Cinema : Il Giappone di Wes Anderson

Per questo progetto, il regista americano ha scelto di produrre un film d’animazione in stop motion. / TM & © 2018 Twentieth Century Fox Film Corporation. All Rights Reserved

I riferimenti alla settima arte del Sol levante, non mancano, in effetti.
Akira Kurosawa è il primo nome che viene in mente, visto che uno dei principali personaggi del film, il sindaco Kobayashi, è il fedele ritratto di Toshiro Mifune, l’attore-feticcio di Kurosawa in Anatomia di un rapimento (Tengoku to Jigoku, 1963). L’universo delle discariche pubbliche, onnipresente ne L’Isola dei Cani, ricorda per certi sensi poi, l’ambientazione di Dodes’ka-den (Dodesukaden, 1970). Ci sono infine dei riferimenti a Ozu Yasujiro e ai film di mostri di cui Honda Ishiro fu uno dei grandi maestri.
Tutto questo ha permesso di creare l’ambientazione perfetta per lo svolgersi della sua storia di cani deportati su un’isola fino ad allora destinata a deposito di rifiuti, dopo l’apparizione di un’epidemia di influenza canina.
L’ostinazione di un ragazzo, Atari, che si reca, malgrado i divieti, sull’isola alla ricerca del suo cane Spots, gioca un ruolo fondamentale nella scoperta di una gigantesca cospirazione architettata per imporre una certa forma di dittatura a Megasaki.
Quando Wes Andrson afferma che si tratta del suo film più ambizioso, non si può che essere d’accordo, dal momento che L’Isola dei Cani è una significativa e bella rappresentazione della sua audacia cinematografica, nel senso che non si è limitato a raccontare una storia sorprendente, ma ha inventato un universo coerente nel quale si muovono personaggi in perfetta armonia con le intenzioni del film.
Dietro al divertimento e a certi aspetti comici, il film tocca soggetti seri, legati all’evoluzione delle nostre società moderne.

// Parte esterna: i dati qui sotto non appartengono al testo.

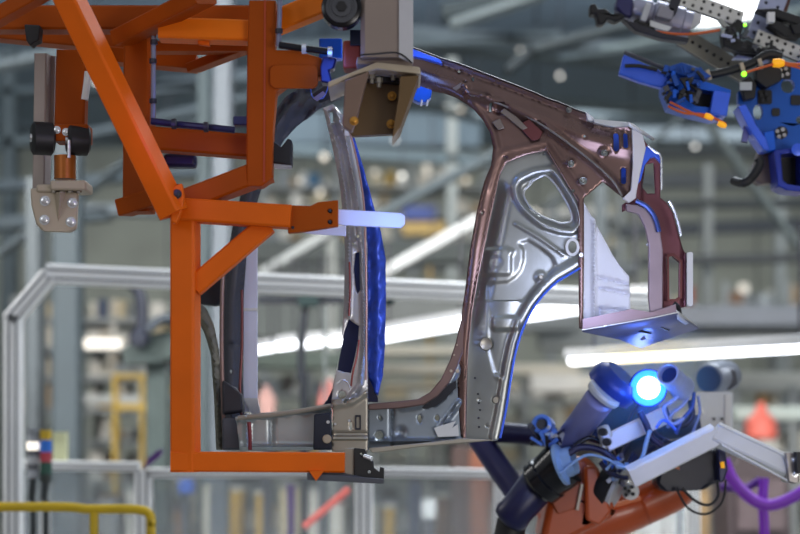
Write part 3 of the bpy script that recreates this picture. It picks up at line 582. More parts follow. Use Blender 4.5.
b = MB(); lathe(b, P(615, 489, 6.28), Vector((.85, -.32, -.42)), [(0, .078), (.012, .076), (.014, .06), (.01, .055)], 36); b.build('pale_ring', GREYP, ax)
b = MB(); lathe(b, P(629, 491, 6.3), Vector((.3, -1, -.1)), [(0, .028), (.02, .028), (.021, .02)], 24); fg = b.build('flange', WHITE, ax)
for dx, dy in ((-4, -3), (3, -4), (-3, 4), (4, 3), (0, 0)):
    b = MB(); cyl(b, P(629+dx, 491+dy, 6.27), P(629+dx, 491+dy, 6.24), .007, n=8); b.build('screw', BLACK, fg)
b = MB(); prism(b, [(584, 466), (598, 466), (604, 490), (612, 512), (600, 526), (586, 520)], 6.225, .05); b.build('casting_rib', ROBO, r, bevel=.01)
# navy sleeves
b = MB(); lathe(b, P(512, 516, 6.25), P(552, 468, 6.2)-P(512, 516, 6.25), [(-.03, .03), (-.02, .055), (.0, .062), (.02, .058), (.2, .066)], 36); b.build('sleeve', NAVY, r, smooth=True)
b = MB(); lathe(b, P(540, 484, 6.2), P(566, 462, 6.16)-P(540, 484, 6.2), [(-.01, .07), (0, .078), (.035, .08), (.04, .074), (.07, .078), (.115, .082), (.12, .07)], 36); b.build('collar', BLACKG, r)
b = MB(); lathe(b, P(557, 466, 6.12), Vector((.8, -.3, .3)), [(0, .03), (.01, .07), (.02, .07), (.03, .05), (.06, .045)], 36); b.build('collar_ring', LBLUEH, r)
b = MB(); cyl(b, P(512, 520, 6.3), P(505, 560, 6.3), .05); b.build('sleeve_tail', BLACK, r)
b = MB(); tube(b, [P(494, 432, 6.55), P(520, 434, 6.55), P(556, 438, 6.55)], .036, 24); b.build('horizontal_tube', NAVY, r, smooth=True)
b = MB(); tube(b, [P(478, 436, 6.6), P(498, 466, 6.55), P(518, 494, 6.5)], .042, 24); b.build('diagonal_tube', mat('indigo_tube', '#2a2a58', .1, .4), r, smooth=True)
b = MB(); prism(b, [(530, 464), (545, 458), (548, 466), (538, 476), (528, 482)], 6.35, .05); b.build('orange_lug', ROBO, r, bevel=.01)
# corrugated hose to lamp flange
b = MB(); lathe(b, P(566, 444, 6.2), P(604, 394, 6.0)-P(566, 444, 6.2), [(0, .042), (.02, .047), (.13, .047), (.24, .05), (.25, .046)], 36); b.build('torch_neck', mat('slate_neck', '#7274a0', .2, .4), r, smooth=True)
b = MB(); lathe(b, P(602, 396, 6.04), Vector((.75, -.5, .9)), [(0, .058), (.012, .06), (.02, .056)], 36); b.build('neck_ring', GREYP, r)
b = MB(); lathe(b, P(608, 390, 6.1), Vector((.75, -.4, .8)), [(0, .082), (.03, .086), (.05, .08), (.07, .06)], 36); b.build('neck_flange', mat('flange_blue', '#16308a', .2, .35), r)
b = MB(); prism(b, [(612, 395), (640, 402), (660, 405), (664, 432), (640, 440), (600, 445), (585, 440), (596, 415)], 6.3, .12); b.build('lamp_bracket', mat('bracket_blue', '#0d1650', .3, .35), r, bevel=.01)
# lamp
LC = P(648, 388, 6.05)
b = MB(); lathe(b, LC, Vector((-.12, -1, -.05)), [(-.09, .04), (-.08, .052), (-.01, .06), (.0, .062), (.006, .058)], 40); lh = b.build('lamp_housing', mat('housing_blue', '#1c3fb0', .3, .3), r)
b = MB(); lathe(b, LC+Vector((0, -.008, 0)), Vector((-.12, -1, -.05)), [(0, .056), (.004, .056)], 40); b.build('lamp_halo_ring', LAMPB, lh)  # glowing ring added for the blue halo around the lamp
b = MB(); lathe(b, LC+Vector((0, -.014, 0)), Vector((-.12, -1, -.05)), [(0, .036), (.004, .035), (.008, .025)], 40); b.build('lamp_lens', LAMPW, lh)
# open tube
b = MB(); A = P(668, 374, 5.98); D = P(696, 402, 6.2)-A; u, v, d = frame_axes(D)
lathe(b, A, D, [(.05, .028), (.0, .028), (-.004, .031), (-.004, .036), (.0, .038), (.02, .036), (.11, .038), (.13, .042), (.15, .03)], 32); b.build('open_tube', mat('tube_blue_white', '#a9b6e8', .3, .3), r)
b = MB(); cyl(b, A+d*.02, A+d*.03, .029); b.build('tube_bore', mat('bore_blue', '#0d2370', 0, .4), r)
b = MB(); prism(b, [(612, 440), (640, 426), (700, 414), (704, 446), (690, 458), (640, 480), (622, 478)], 6.32, .06); b.build('cable_carrier', mat('carrier_navy', '#0c0f2c', .1, .4), r, bevel=.008)
# frame bars
b = MB(); beam(b, (604, 444), (668, 414), 17, 6.1, 6.15, .05); b.build('upper_bar', PADDLE, r)
b = MB(); prism(b, [(598, 428), (608, 424), (613, 434), (612, 446), (602, 452)], 6.08, .05); eb = b.build('bar_end', GREYP, r, bevel=.006)
for x, y in ((604, 432), (608, 442)):
    b = MB(); cyl(b, P(x, y, 6.06), P(x-2, y, 6.03), .013, n=10); b.build('knob', BLACK, eb)
bb = MB(); beam(bb, (630, 477), (716, 434), 20, 6.0, 6.0, .06, .25); fbm = bb.build('lower_bar', mat('silver_lilac', '#e4e4e6', .1, .35, .05), r)
bb = MB(); beam(bb, (714, 433), (796, 471), 20, 6.0, 6.0, .06, -.3); fb3 = bb.build('bent_bar', mat('silver_lilac', '#b4b2c4'), r)
b = MB(); tube(b, [P(718, 424, 5.96), P(796, 461, 5.96)], .0035, 6, 1); tube(b, [P(722, 445, 5.96), P(790, 482, 5.96)], .0035, 6, 1); b.build('bar_edge', WHITE, fb3)
b = MB(); prism(b, [(785, 453), (792, 452), (799, 454), (800, 482), (794, 484), (788, 482)], 5.95, .12); pl = b.build('end_plate', mat('end_plate', '#8d8784', .5, .35), r, bevel=.005)
b = MB(); prism(b, [(797, 452), (806, 452), (806, 470), (798, 474)], 5.9, .1); b.build('tool_changer', BLACK, pl)
for x, y in ((794, 460), (795, 474)):
    b = MB(); bolt(b, x, y, 5.95, 2); b.build('bolt', BRIGHT, pl)
b = MB(); prism(b, [(660, 466), (676, 458), (708, 448), (724, 452), (724, 482), (712, 484), (706, 490), (664, 492), (656, 484)], 6.25, .14); mo = b.build('motor', mat('motor_navy', '#0a0b22', .1, .4), r, bevel=.012)
b = MB(); prism(b, [(718, 448), (726, 452), (728, 470), (724, 482), (719, 482)], 6.2, .1); b.build('motor_cap', mat('cap_navy', '#26284c', .2, .4), mo, bevel=.006)
b = MB(); prism(b, [(674, 468), (678, 464), (680, 470)], 6.24, .004); b.build('warning_mark', mat('mark_orange', '#b06848', 0, .5), mo)
b = MB(); ptube(b, [(722, 462, 6.18), (723, 468, 6.18)], 4); b.build('lamp_amber', ORCAP, mo)
for pts, w in (([(682, 488, 6.2), (694, 500, 6.2), (708, 505, 6.2), (718, 496, 6.2), (717, 480, 6.2)], 3), ([(676, 488, 6.22), (688, 508, 6.22), (706, 514, 6.22), (722, 502, 6.22), (726, 480, 6.22)], 2.4)):
    b = MB(); ptube(b, pts, w); b.build('motor_cable', BLACK, r)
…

Certo, non sono temi specifici al Giappone, ma questo Paese deve spesso affrontare, prima degli altri, le problematiche indotte dallo sviluppo del mondo industriale.
L’ambientazione futurista dove sopravvivono numerosi elementi caratteristici degli anni Sessanta, epoca cruciale nella storia giapponese contemporanea con la sua industrializzazione a oltranza, l’inquinamento e parallelamente la contestazione giovanile, è perfettamente adattata ai propositi del film.
L’influenza dei grandi nomi del cinema giapponese è davvero palpabile e ci si diverte a ritrovare certe atmosfere ispirate alle opere di Suzuki Seijun, quando si ammirano alcune scene girate nella città immaginaria di Megasaki.
In questo film eccellente, premiato al Festival di Berlino con l’Orso d’argento per la migliore regia, si scopre con piacere che Wes Anderson non è caduto nella trappola del film-cliché sul Giappone. Lo deve in particolare al lavoro di Nomura Kunichi, uno degli sceneggiatori.
“Siamo tutti amici di Kun, ci conosciamo da diversi anni, è lui che ci ha permesso di essere così realistici e autentici nei dettagli, e di creare un contesto davvero giapponese nel film, dal momento che nessuno di noi altri sceneggiatori arriva da questo Paese”, riconosce il regista. Questo permette di offrire uno sguardo davvero profondo sul Giappone. In nessun momento del film si ha l’impressione di avere a che fare con un’opera “Japan-like”. Al contrario, questo film è completamente giapponese, sia nei toni sia nella maniera in cui i diversi personaggi interagiscono fra di loro. La sola a comportarsi diversamente è Tracy Walker, la liceale americana in Giappone per un viaggio di scambio linguistico, che lavora con passione per il giornale della scuola e ingaggia una battaglia contro il sindaco Kobayashi. Malgrado il suo desiderio di integrarsi, la giovane conserva i suoi comportamenti naturali da gaijin (straniera). Quando dice ad esempio che vuole scrivere partendo dalle “sue intuizioni “, il redattore capo del giornale le risponde: “non pubblico mai niente a partire da un’intuizione “. È una caratteristica fondamentale del giornalismo giapponese quella di appoggiarsi unicamente su fatti più volte verificati per elaborare gli articoli.
È questo genere di dettagli a fare de L’Isola dei Cani un film nipponico a tutti gli effetti. Se si aggiunge al tutto la dimensione umanista che emerge da tutta la pellicola, senza dubbio ispirata dal cinema di Akira Kurosawa, non si può che essere grati di poter approfittare di un’opera di una tale intensità.
Da qui a dire che siamo di fronte al miglior film “giapponese” di quest’anno, il passo è breve e noi siamo pronti a compierlo.